Q- C'est un programme spécifique à suivre tout au long des années, justement, pour accompagner ce socle commun ? C'est-à-dire est-ce
qu'il y aura des bouquins « socle commun » labellisés ?
R- Non, parce que l'on enseigne pas le socle commun, mais quand on enseigne par exemple les mathématiques ou l'histoire-géo, eh bien on se sert aussi des TIC, des technologies de l'information et de la communication.
Q- Bien sûr.
R- Lorsque l'on parle de l'histoire, il est interdit de parler de la citoyenneté, l'histoire de la France par exemple, eh bien il est interdit d'ajouter ou d'y mêler une notion d'appartenance à une même nation.
Q- Et les maîtres auront quand même une marge de manoeuvre en faisant ces socles ?
R- C'est tout à fait transversal.
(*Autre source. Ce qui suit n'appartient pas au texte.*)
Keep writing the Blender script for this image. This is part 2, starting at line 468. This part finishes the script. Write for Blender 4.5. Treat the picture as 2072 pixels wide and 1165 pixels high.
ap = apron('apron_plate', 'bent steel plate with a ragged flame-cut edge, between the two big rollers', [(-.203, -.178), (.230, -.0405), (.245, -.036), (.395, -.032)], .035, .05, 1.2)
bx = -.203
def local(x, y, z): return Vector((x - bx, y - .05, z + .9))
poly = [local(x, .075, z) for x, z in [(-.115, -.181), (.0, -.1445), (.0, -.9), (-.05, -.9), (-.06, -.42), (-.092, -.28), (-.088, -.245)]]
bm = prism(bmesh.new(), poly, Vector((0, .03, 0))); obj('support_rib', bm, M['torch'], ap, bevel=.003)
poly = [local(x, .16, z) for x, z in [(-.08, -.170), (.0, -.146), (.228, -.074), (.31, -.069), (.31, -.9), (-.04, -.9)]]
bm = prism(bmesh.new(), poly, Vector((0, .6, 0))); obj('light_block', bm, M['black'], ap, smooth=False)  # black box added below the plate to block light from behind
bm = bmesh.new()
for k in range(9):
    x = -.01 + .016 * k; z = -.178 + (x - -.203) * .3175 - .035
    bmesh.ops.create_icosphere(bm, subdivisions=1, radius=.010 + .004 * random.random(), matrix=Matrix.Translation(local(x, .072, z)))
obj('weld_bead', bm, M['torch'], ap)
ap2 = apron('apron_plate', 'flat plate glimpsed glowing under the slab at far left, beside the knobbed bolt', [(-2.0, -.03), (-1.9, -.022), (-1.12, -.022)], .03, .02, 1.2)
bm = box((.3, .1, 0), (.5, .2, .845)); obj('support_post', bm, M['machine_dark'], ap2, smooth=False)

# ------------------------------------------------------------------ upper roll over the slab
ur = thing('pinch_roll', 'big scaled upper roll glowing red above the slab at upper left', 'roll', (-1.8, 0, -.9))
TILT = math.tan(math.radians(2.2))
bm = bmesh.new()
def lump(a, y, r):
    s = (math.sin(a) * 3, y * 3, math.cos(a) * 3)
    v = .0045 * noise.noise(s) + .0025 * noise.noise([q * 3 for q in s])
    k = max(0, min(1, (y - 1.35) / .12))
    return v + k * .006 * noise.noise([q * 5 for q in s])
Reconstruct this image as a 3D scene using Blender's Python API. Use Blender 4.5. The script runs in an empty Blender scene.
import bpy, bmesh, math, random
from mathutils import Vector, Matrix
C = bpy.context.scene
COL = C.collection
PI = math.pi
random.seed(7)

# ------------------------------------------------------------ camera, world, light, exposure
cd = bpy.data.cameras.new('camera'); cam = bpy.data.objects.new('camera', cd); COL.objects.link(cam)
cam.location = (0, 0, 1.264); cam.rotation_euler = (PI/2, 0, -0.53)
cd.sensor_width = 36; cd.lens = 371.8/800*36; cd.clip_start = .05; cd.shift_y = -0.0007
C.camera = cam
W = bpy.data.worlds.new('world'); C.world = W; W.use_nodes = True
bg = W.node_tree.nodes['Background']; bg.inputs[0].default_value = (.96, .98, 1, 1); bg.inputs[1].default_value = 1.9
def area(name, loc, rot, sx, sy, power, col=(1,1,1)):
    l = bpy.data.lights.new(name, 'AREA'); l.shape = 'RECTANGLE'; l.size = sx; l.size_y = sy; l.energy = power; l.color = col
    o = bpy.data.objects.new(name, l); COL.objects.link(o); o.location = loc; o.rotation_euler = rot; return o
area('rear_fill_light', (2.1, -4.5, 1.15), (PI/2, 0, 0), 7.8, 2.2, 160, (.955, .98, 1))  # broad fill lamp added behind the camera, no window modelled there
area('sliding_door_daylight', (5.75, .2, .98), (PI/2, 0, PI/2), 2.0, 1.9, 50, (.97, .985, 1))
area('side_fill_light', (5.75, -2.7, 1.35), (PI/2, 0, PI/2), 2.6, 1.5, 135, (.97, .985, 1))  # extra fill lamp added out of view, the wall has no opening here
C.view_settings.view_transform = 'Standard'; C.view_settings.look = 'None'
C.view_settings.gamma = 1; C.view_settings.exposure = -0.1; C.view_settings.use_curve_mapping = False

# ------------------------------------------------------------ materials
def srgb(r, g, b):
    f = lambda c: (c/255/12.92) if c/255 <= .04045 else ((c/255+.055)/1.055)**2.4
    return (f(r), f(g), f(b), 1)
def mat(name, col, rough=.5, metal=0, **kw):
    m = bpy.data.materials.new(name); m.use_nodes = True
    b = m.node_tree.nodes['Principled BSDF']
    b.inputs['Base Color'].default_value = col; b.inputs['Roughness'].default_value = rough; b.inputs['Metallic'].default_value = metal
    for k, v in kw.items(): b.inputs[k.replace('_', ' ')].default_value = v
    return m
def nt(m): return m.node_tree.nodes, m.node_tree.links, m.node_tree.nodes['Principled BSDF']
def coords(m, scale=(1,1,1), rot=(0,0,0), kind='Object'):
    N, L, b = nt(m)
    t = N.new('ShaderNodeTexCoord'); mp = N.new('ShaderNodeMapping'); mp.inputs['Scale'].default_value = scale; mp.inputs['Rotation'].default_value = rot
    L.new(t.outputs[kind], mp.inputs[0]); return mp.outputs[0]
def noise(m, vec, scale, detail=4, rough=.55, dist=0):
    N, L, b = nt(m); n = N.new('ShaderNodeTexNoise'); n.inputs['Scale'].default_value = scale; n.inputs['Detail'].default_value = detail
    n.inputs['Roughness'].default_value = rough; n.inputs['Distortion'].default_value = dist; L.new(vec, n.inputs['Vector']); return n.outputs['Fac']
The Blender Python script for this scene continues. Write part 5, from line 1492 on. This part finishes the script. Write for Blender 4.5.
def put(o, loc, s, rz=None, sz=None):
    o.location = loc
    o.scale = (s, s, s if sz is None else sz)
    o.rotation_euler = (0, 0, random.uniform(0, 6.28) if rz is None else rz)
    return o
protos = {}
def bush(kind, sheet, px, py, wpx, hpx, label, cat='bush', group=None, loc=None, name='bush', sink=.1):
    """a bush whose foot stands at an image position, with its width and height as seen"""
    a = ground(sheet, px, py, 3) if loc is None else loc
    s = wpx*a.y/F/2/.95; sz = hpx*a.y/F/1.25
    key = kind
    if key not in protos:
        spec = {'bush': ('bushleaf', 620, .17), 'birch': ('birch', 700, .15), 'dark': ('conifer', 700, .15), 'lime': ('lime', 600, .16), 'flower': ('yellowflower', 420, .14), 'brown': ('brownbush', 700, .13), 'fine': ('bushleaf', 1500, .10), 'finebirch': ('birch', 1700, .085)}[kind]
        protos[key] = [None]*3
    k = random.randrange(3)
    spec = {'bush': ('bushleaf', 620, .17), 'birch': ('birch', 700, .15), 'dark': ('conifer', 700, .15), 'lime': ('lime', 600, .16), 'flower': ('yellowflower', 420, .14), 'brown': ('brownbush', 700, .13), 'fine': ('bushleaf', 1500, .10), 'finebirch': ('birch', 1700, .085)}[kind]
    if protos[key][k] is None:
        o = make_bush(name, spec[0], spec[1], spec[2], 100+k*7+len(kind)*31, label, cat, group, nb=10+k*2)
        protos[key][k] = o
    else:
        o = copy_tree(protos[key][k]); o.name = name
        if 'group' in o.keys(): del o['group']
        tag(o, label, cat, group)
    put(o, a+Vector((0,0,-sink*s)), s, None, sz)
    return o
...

Les maîtres auront une marge de manoeuvre dans le cadre de ce qu'on appelle la liberté pédagogique. Mais, je rappelle que la liberté pédagogique s'exerce dans le cadre des circulaires et des textes ministériels. Voilà un texte ministériel qui a été non seulement signé par le ministre et qui va être signé par le Premier ministre et qui a été validé par le Haut Conseil de l'Education. Donc on a toutes les garanties que ce socle est vraiment fondamental. C'est un vrai texte refondateur, on va dire, de l'école de la République depuis Jules Ferry.
Q- Est-ce vrai que beaucoup de vos prédécesseurs ont tourné autour de cette idée d'avoir un truc un peu commun qui rassemble tout le monde et qui offre un, encore une fois, pardon du terme, je n'en trouve pas d'autre, un minimum quand même de connaissances avant d'entrer dans la vie active... ?
R- Moi, j'appelle ça un « tremplin pour les jeunes ».
Q- Ok. Pourquoi a-t-on mis autant de temps à le réaliser ?
R- Je ne peux pas répondre à votre question. Moi, je suis là depuis un an exactement dans ce ministère, j'ai ouvert 22 chantiers, et parmi les chantiers les plus importants, il y a le socle commun et celui que j'ouvre maintenant, c'est la réforme des IUFM, c'est-à-dire les écoles d'enseignants. Et là, je vous assure qu'il y a du travail. Tout le monde réclame cette réforme et cette réforme sera faite avant la fin de l'année.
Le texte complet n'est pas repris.